■ Source records ■

-- begin --

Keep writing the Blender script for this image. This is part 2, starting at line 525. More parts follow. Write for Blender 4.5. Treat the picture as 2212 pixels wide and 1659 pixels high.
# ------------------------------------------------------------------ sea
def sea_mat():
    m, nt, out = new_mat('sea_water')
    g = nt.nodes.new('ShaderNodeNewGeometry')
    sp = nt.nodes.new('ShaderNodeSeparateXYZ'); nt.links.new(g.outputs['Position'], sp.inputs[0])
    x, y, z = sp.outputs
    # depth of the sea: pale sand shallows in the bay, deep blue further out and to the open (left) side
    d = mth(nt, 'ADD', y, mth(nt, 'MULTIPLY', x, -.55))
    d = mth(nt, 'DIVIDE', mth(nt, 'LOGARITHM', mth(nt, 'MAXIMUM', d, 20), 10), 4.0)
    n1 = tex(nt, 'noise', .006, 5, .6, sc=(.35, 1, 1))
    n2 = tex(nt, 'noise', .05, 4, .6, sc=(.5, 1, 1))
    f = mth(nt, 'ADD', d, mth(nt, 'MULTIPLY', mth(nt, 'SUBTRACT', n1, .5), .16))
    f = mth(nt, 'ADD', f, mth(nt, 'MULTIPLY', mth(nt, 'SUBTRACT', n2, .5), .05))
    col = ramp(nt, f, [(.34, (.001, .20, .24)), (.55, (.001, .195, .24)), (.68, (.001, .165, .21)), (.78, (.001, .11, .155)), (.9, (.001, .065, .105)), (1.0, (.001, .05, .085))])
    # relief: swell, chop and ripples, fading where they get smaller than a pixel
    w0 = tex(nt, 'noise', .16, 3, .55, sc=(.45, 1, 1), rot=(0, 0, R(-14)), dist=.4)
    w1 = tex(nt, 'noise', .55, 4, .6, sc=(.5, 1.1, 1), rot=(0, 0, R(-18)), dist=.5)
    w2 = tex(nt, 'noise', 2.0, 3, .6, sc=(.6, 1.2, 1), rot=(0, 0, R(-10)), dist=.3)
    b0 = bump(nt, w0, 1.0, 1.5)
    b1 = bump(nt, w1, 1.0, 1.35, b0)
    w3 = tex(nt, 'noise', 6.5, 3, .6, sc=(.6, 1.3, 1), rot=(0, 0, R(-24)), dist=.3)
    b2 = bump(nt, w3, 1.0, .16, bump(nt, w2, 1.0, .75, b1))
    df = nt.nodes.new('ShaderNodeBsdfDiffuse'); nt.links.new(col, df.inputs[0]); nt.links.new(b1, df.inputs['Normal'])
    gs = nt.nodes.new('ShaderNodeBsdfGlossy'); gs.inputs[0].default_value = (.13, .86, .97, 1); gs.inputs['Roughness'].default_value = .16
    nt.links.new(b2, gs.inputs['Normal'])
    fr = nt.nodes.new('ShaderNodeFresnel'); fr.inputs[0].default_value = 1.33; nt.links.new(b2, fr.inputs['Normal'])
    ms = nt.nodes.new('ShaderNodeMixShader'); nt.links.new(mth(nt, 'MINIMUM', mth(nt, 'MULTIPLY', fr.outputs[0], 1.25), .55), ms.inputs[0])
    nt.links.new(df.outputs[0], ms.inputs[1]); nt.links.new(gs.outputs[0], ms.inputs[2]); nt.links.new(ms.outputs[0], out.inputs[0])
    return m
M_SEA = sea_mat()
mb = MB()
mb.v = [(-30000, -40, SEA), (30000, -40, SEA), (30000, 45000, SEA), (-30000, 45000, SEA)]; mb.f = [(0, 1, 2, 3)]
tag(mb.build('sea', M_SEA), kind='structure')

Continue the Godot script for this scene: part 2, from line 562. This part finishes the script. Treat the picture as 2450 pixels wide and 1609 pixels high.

-- end --

Repeat back the data above, exact to the last character.

■ Correct answer ■
Keep writing the Blender script for this image. This is part 2, starting at line 525. More parts follow. Write for Blender 4.5. Treat the picture as 2212 pixels wide and 1659 pixels high.
# ------------------------------------------------------------------ sea
def sea_mat():
    m, nt, out = new_mat('sea_water')
    g = nt.nodes.new('ShaderNodeNewGeometry')
    sp = nt.nodes.new('ShaderNodeSeparateXYZ'); nt.links.new(g.outputs['Position'], sp.inputs[0])
    x, y, z = sp.outputs
    # depth of the sea: pale sand shallows in the bay, deep blue further out and to the open (left) side
    d = mth(nt, 'ADD', y, mth(nt, 'MULTIPLY', x, -.55))
    d = mth(nt, 'DIVIDE', mth(nt, 'LOGARITHM', mth(nt, 'MAXIMUM', d, 20), 10), 4.0)
    n1 = tex(nt, 'noise', .006, 5, .6, sc=(.35, 1, 1))
    n2 = tex(nt, 'noise', .05, 4, .6, sc=(.5, 1, 1))
    f = mth(nt, 'ADD', d, mth(nt, 'MULTIPLY', mth(nt, 'SUBTRACT', n1, .5), .16))
    f = mth(nt, 'ADD', f, mth(nt, 'MULTIPLY', mth(nt, 'SUBTRACT', n2, .5), .05))
    col = ramp(nt, f, [(.34, (.001, .20, .24)), (.55, (.001, .195, .24)), (.68, (.001, .165, .21)), (.78, (.001, .11, .155)), (.9, (.001, .065, .105)), (1.0, (.001, .05, .085))])
    # relief: swell, chop and ripples, fading where they get smaller than a pixel
    w0 = tex(nt, 'noise', .16, 3, .55, sc=(.45, 1, 1), rot=(0, 0, R(-14)), dist=.4)
    w1 = tex(nt, 'noise', .55, 4, .6, sc=(.5, 1.1, 1), rot=(0, 0, R(-18)), dist=.5)
    w2 = tex(nt, 'noise', 2.0, 3, .6, sc=(.6, 1.2, 1), rot=(0, 0, R(-10)), dist=.3)
    b0 = bump(nt, w0, 1.0, 1.5)
    b1 = bump(nt, w1, 1.0, 1.35, b0)
    w3 = tex(nt, 'noise', 6.5, 3, .6, sc=(.6, 1.3, 1), rot=(0, 0, R(-24)), dist=.3)
    b2 = bump(nt, w3, 1.0, .16, bump(nt, w2, 1.0, .75, b1))
    df = nt.nodes.new('ShaderNodeBsdfDiffuse'); nt.links.new(col, df.inputs[0]); nt.links.new(b1, df.inputs['Normal'])
    gs = nt.nodes.new('ShaderNodeBsdfGlossy'); gs.inputs[0].default_value = (.13, .86, .97, 1); gs.inputs['Roughness'].default_value = .16
    nt.links.new(b2, gs.inputs['Normal'])
    fr = nt.nodes.new('ShaderNodeFresnel'); fr.inputs[0].default_value = 1.33; nt.links.new(b2, fr.inputs['Normal'])
    ms = nt.nodes.new('ShaderNodeMixShader'); nt.links.new(mth(nt, 'MINIMUM', mth(nt, 'MULTIPLY', fr.outputs[0], 1.25), .55), ms.inputs[0])
    nt.links.new(df.outputs[0], ms.inputs[1]); nt.links.new(gs.outputs[0], ms.inputs[2]); nt.links.new(ms.outputs[0], out.inputs[0])
    return m
M_SEA = sea_mat()
mb = MB()
mb.v = [(-30000, -40, SEA), (30000, -40, SEA), (30000, 45000, SEA), (-30000, 45000, SEA)]; mb.f = [(0, 1, 2, 3)]
tag(mb.build('sea', M_SEA), kind='structure')

Continue the Godot script for this scene: part 2, from line 562. This part finishes the script. Treat the picture as 2450 pixels wide and 1609 pixels high.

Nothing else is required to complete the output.